◆ TASK DETAILS: Write the material out again, line by line, exactly as it is.
-------- PROVIDED MATERIAL
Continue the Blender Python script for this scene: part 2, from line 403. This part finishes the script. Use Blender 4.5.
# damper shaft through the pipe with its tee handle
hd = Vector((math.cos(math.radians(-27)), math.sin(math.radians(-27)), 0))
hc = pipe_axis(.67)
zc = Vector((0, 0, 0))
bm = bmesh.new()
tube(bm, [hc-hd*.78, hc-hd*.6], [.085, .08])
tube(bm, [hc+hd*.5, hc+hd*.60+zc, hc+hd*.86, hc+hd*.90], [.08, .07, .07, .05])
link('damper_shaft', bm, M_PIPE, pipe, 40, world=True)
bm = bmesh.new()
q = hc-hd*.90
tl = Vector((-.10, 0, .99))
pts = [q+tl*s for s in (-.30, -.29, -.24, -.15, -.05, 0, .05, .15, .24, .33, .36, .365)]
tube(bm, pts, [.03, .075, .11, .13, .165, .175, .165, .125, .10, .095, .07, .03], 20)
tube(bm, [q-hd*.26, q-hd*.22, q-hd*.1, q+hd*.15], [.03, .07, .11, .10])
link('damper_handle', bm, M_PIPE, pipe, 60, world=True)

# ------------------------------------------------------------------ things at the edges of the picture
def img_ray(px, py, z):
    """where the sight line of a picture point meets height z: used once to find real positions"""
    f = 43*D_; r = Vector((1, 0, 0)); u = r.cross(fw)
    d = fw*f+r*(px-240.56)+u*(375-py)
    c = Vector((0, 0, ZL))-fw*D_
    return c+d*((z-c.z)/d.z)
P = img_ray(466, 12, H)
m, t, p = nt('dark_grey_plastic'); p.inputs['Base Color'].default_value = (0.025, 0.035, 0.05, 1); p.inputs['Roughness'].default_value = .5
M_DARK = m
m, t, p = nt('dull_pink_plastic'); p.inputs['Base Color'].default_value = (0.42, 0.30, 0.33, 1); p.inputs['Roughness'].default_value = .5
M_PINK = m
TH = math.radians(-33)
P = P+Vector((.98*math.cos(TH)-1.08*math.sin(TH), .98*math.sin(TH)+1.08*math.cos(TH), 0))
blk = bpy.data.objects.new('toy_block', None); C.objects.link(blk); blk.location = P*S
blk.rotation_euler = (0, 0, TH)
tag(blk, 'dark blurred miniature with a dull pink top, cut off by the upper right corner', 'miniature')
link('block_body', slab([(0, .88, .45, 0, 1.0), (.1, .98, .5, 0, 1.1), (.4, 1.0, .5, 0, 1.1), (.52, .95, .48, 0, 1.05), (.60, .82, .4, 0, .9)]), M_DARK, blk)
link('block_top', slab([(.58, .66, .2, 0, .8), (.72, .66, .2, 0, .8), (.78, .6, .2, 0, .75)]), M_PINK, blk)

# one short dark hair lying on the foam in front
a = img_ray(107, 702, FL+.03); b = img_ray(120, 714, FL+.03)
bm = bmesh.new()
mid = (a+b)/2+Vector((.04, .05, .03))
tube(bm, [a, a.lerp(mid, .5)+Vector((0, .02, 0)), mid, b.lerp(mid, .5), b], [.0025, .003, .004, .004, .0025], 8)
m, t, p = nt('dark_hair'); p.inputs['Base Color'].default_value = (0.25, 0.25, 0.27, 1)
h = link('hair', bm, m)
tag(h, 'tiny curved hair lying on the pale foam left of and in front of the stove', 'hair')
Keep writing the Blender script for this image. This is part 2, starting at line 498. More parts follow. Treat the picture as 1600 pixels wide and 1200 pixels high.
----------------
◆ RESPONSE TO THE TASK:
Continue the Blender Python script for this scene: part 2, from line 403. This part finishes the script. Use Blender 4.5.
# damper shaft through the pipe with its tee handle
hd = Vector((math.cos(math.radians(-27)), math.sin(math.radians(-27)), 0))
hc = pipe_axis(.67)
zc = Vector((0, 0, 0))
bm = bmesh.new()
tube(bm, [hc-hd*.78, hc-hd*.6], [.085, .08])
tube(bm, [hc+hd*.5, hc+hd*.60+zc, hc+hd*.86, hc+hd*.90], [.08, .07, .07, .05])
link('damper_shaft', bm, M_PIPE, pipe, 40, world=True)
bm = bmesh.new()
q = hc-hd*.90
tl = Vector((-.10, 0, .99))
pts = [q+tl*s for s in (-.30, -.29, -.24, -.15, -.05, 0, .05, .15, .24, .33, .36, .365)]
tube(bm, pts, [.03, .075, .11, .13, .165, .175, .165, .125, .10, .095, .07, .03], 20)
tube(bm, [q-hd*.26, q-hd*.22, q-hd*.1, q+hd*.15], [.03, .07, .11, .10])
link('damper_handle', bm, M_PIPE, pipe, 60, world=True)

# ------------------------------------------------------------------ things at the edges of the picture
def img_ray(px, py, z):
    """where the sight line of a picture point meets height z: used once to find real positions"""
    f = 43*D_; r = Vector((1, 0, 0)); u = r.cross(fw)
    d = fw*f+r*(px-240.56)+u*(375-py)
    c = Vector((0, 0, ZL))-fw*D_
    return c+d*((z-c.z)/d.z)
P = img_ray(466, 12, H)
m, t, p = nt('dark_grey_plastic'); p.inputs['Base Color'].default_value = (0.025, 0.035, 0.05, 1); p.inputs['Roughness'].default_value = .5
M_DARK = m
m, t, p = nt('dull_pink_plastic'); p.inputs['Base Color'].default_value = (0.42, 0.30, 0.33, 1); p.inputs['Roughness'].default_value = .5
M_PINK = m
TH = math.radians(-33)
P = P+Vector((.98*math.cos(TH)-1.08*math.sin(TH), .98*math.sin(TH)+1.08*math.cos(TH), 0))
blk = bpy.data.objects.new('toy_block', None); C.objects.link(blk); blk.location = P*S
blk.rotation_euler = (0, 0, TH)
tag(blk, 'dark blurred miniature with a dull pink top, cut off by the upper right corner', 'miniature')
link('block_body', slab([(0, .88, .45, 0, 1.0), (.1, .98, .5, 0, 1.1), (.4, 1.0, .5, 0, 1.1), (.52, .95, .48, 0, 1.05), (.60, .82, .4, 0, .9)]), M_DARK, blk)
link('block_top', slab([(.58, .66, .2, 0, .8), (.72, .66, .2, 0, .8), (.78, .6, .2, 0, .75)]), M_PINK, blk)

# one short dark hair lying on the foam in front
a = img_ray(107, 702, FL+.03); b = img_ray(120, 714, FL+.03)
bm = bmesh.new()
mid = (a+b)/2+Vector((.04, .05, .03))
tube(bm, [a, a.lerp(mid, .5)+Vector((0, .02, 0)), mid, b.lerp(mid, .5), b], [.0025, .003, .004, .004, .0025], 8)
m, t, p = nt('dark_hair'); p.inputs['Base Color'].default_value = (0.25, 0.25, 0.27, 1)
h = link('hair', bm, m)
tag(h, 'tiny curved hair lying on the pale foam left of and in front of the stove', 'hair')
Keep writing the Blender script for this image. This is part 2, starting at line 498. More parts follow. Treat the picture as 1600 pixels wide and 1200 pixels high.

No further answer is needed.